Larsen is a former University of Michigan law professor and a former law clerk to late Justice Antonin Scalia. Stras is a former University of Minnesota law professor and a former law clerk to Justice Clarence Thomas.

The nomination of another judge from the Supreme Court list, U.S. District Judge Amul Thapar of Kentucky, is pending. He has been nominated to the Cincinnati-based 6th U.S. Circuit Court of Appeals. His is the only other nomination to the lower federal courts so far.

Other nominees are:
• Amy Coney Barrett, a law professor at the University of Notre Dame, nominated to the Chicago-based 7th U.S. Circuit Court of Appeals. Barrett is a former Scalia law clerk.

• John Bush, a Louisville, Kentucky-based lawyer, nominated to the 6th U.S. Circuit Court of Appeals. Bush is a co-chair of the litigation department at Bingham Greenebaum Doll.

• Kevin Newsom, a Birmingham, Alabama-based lawyer, nominated to the Atlanta-based 11th U.S. Circuit Court of Appeals. Newsom is a former Alabama solicitor general and former clerk to Justice Scalia.* He is a partner at Bradley Arant Boult.

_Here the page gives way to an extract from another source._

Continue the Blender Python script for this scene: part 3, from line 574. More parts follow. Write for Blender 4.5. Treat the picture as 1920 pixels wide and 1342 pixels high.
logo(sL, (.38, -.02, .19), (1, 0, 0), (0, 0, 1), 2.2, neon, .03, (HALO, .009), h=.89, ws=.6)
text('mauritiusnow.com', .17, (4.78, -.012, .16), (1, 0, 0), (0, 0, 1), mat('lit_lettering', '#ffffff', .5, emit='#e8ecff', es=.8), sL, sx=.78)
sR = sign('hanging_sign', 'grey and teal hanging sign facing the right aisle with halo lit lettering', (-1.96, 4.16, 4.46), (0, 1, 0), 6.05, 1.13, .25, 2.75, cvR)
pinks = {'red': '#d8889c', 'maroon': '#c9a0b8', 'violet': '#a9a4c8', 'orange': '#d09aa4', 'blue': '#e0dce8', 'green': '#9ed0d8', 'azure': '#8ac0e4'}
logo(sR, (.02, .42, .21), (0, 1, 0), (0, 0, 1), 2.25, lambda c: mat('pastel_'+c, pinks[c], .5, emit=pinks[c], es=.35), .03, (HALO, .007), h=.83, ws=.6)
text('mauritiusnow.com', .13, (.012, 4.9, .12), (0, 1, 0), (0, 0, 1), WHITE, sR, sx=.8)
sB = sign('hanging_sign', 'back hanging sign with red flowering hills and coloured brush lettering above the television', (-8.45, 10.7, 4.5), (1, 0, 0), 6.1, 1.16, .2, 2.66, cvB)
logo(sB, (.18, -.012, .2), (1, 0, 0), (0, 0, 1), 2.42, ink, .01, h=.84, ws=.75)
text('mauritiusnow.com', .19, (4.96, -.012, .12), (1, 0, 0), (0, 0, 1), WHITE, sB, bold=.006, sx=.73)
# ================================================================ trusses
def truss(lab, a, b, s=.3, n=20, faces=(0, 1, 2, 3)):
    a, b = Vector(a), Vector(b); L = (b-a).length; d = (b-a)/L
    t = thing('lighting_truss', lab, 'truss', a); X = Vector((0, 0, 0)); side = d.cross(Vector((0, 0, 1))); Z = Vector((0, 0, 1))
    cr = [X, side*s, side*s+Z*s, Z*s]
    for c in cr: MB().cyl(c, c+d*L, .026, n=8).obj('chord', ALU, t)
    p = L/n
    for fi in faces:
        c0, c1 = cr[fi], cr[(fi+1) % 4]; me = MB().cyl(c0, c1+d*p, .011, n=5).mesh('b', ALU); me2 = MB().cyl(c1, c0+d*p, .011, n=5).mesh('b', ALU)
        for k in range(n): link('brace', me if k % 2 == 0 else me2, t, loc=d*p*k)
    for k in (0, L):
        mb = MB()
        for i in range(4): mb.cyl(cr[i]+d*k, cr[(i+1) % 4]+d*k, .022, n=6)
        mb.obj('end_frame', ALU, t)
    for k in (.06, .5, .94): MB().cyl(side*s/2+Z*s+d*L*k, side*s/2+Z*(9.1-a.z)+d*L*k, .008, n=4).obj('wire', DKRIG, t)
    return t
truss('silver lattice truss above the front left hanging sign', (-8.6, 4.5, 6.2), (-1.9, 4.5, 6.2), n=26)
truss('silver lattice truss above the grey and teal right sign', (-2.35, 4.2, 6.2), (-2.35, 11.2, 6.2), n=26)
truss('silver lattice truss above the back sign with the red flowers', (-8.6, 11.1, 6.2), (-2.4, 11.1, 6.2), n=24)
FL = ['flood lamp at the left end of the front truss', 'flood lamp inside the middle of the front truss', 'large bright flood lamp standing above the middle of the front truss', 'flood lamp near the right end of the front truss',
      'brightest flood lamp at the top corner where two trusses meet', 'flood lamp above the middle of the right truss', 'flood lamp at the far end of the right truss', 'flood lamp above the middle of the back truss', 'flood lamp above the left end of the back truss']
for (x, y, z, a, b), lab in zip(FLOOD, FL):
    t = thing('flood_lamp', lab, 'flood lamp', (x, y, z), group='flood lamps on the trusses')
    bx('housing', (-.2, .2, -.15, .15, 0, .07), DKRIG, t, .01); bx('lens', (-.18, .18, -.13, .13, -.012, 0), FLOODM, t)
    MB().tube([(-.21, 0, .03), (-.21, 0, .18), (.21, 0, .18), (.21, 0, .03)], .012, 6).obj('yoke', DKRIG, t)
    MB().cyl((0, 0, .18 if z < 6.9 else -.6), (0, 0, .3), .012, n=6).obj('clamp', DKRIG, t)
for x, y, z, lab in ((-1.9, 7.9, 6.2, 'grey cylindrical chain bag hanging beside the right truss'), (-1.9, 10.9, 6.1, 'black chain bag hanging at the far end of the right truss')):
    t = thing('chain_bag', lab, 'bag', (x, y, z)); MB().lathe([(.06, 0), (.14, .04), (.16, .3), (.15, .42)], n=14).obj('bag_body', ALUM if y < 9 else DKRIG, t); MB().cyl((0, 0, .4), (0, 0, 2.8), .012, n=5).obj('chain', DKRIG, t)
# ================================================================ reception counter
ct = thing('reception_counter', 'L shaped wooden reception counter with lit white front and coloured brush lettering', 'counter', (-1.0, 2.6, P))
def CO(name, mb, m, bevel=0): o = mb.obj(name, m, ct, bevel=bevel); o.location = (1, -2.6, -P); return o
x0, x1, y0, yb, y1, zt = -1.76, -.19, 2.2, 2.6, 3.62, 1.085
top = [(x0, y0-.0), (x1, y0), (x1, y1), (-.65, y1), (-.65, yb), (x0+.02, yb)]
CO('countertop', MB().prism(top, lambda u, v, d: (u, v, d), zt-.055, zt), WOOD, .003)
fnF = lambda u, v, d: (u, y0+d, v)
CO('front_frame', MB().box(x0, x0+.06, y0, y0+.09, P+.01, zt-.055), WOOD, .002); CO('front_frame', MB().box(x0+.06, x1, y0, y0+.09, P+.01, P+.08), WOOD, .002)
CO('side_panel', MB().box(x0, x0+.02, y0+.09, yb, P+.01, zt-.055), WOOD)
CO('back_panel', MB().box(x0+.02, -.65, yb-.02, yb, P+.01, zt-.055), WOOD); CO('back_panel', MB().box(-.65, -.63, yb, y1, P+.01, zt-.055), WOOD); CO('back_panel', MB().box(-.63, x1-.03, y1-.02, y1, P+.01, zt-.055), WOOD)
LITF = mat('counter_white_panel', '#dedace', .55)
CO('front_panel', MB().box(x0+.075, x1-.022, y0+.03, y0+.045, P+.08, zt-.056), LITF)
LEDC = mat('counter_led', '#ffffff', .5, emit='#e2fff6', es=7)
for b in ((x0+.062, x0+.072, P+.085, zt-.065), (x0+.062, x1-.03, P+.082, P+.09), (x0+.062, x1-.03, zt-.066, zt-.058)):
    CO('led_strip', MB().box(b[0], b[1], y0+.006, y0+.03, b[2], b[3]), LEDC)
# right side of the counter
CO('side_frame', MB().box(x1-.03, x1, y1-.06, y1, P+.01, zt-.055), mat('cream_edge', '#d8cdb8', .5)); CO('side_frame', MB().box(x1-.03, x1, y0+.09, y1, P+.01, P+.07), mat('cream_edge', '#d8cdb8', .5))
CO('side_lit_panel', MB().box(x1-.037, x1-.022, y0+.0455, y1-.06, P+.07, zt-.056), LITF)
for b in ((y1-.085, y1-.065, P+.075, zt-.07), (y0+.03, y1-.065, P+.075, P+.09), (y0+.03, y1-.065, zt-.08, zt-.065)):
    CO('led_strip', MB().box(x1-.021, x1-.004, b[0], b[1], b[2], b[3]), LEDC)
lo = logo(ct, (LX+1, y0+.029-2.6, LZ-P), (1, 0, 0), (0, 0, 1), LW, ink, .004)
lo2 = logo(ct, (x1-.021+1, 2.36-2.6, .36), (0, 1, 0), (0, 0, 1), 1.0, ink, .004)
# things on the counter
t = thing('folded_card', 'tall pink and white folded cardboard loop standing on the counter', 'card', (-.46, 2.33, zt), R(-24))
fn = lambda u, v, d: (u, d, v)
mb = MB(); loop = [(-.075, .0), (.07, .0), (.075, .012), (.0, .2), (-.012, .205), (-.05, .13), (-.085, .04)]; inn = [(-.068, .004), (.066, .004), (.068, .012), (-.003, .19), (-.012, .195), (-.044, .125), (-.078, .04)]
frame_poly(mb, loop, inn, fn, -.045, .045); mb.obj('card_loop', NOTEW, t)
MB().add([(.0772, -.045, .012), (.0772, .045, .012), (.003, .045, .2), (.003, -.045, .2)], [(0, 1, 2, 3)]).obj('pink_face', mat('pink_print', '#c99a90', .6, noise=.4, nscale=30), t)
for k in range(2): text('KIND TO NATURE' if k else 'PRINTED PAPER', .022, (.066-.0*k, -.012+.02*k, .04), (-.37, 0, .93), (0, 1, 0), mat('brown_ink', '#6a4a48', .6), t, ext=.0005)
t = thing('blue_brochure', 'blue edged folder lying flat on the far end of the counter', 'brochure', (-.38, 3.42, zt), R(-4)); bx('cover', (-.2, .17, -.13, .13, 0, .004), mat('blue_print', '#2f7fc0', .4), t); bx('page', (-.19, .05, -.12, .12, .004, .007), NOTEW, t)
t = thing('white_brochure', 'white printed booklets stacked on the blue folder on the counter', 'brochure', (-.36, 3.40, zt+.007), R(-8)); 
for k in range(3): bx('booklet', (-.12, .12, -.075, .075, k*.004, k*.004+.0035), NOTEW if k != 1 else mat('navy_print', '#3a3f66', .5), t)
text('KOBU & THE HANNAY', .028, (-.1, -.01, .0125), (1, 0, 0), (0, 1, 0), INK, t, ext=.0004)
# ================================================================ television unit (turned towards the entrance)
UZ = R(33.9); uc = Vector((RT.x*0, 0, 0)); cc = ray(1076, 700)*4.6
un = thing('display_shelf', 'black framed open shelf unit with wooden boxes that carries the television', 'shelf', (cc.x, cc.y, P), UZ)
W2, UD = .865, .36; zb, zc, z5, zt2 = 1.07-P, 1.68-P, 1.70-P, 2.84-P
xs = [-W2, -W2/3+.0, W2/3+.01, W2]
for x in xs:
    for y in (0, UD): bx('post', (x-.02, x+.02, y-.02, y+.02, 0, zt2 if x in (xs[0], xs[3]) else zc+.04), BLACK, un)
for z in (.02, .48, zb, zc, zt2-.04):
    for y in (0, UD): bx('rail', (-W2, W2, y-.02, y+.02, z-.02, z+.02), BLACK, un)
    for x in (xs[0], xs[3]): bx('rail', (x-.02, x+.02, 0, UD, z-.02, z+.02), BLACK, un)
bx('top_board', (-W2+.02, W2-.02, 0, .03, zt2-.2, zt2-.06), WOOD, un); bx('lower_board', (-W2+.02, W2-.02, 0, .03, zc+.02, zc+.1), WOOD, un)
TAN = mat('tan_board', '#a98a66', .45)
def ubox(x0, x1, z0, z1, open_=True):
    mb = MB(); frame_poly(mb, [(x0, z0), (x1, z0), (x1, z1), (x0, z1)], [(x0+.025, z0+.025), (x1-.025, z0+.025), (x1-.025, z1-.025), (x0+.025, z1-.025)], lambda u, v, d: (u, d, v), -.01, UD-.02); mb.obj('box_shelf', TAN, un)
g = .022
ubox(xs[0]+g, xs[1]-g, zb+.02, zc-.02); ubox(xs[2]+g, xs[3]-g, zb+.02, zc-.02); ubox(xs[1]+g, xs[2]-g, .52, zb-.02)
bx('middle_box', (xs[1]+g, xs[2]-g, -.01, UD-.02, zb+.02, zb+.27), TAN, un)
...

• Dabney Friedrich, nominated to the federal court in Washington, D.C. Friedrich is a former member of the U.S. Sentencing Commission.

• U.S. Magistrate Judge Terry Moorer, nominated to the federal court in the Middle District of Alabama.

• David Nye, an Idaho state judge, nominated to the federal court in Idaho. Nye had been nominated by President Barack Obama but didn't receive a vote in the full Senate.

•Scott Palk, an assistant law dean at the University of Oklahoma, nominated to the federal court in the Western District of Oklahoma.

• Damien Schiff, a lawyer with the Pacific Legal Foundation, nominated to the U.S. Court of Federal Claims.

*  That is an error.  He actually clerked for Justice Souter, but I wouldn't hold that against him.

5 Comments

"I wouldn't hold that against him"

You continue to be a more generous man than I.

P.S. The Scalia clerks had their annual reunion at the Supreme Court Friday night, at which Justice Gorsuch gave very gracious remarks. I had a chance to meet and talk with him a bit.

Take this for what you will, but he looks and sounds a good deal like my old buddy from the US Attorney's Office, Jim Comey.


"• David Nye, an Idaho state judge, nominated to the federal court in Idaho. Nye had been nominated by President Barack Obama but didn't receive a vote in the full Senate."

This is an olive branch.

Michigan's senators are both democrats. Does that bode for a delay or even a fight over return of blue slips on the Larsen nomination, do you think?

Good question. It would be politically problematic for the senators to obstruct the nomination of a well-regarded woman law professor from their state, one who is already on the state supreme court. When we encountered this problem in White House Counsel's Office, we made sure the senators were aware that the seat could be moved to politically friendlier state in the same circuit if they wanted to fight about it. It has also happened that deals have been made, and indeed this happened once before in Michigan. That's how Helene White got on the Sixth Circuit during the Bush Administration.